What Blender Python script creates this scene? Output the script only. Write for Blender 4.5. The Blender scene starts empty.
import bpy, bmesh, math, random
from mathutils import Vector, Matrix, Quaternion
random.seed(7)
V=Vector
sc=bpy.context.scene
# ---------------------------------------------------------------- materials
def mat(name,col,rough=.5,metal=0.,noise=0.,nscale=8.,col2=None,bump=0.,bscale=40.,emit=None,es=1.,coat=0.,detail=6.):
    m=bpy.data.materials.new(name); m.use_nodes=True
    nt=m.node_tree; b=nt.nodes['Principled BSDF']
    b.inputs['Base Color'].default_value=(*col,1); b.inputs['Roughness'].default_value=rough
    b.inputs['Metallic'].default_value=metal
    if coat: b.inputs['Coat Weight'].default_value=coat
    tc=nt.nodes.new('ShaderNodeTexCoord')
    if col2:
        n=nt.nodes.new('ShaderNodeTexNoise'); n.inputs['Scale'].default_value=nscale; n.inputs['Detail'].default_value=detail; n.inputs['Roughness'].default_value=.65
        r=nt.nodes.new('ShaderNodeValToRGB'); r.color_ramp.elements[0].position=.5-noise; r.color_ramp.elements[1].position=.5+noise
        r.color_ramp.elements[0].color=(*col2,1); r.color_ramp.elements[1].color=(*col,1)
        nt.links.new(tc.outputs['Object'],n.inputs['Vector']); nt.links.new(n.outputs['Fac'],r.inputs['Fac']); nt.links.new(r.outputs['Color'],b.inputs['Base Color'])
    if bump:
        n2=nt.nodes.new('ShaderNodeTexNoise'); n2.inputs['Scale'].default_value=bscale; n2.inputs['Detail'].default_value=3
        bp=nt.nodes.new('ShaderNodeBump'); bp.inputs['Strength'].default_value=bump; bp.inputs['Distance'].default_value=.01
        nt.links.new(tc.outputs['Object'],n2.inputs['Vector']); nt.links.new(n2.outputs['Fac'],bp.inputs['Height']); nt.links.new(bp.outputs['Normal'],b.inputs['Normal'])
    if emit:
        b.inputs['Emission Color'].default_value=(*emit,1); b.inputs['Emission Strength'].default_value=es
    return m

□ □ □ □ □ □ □

**Description of the task**.
Isolate the lines that hold the word "scene" and copy all of them.

**Answer to the exercise**.
What Blender Python script creates this scene? Output the script only. Write for Blender 4.5. The Blender scene starts empty.
sc=bpy.context.scene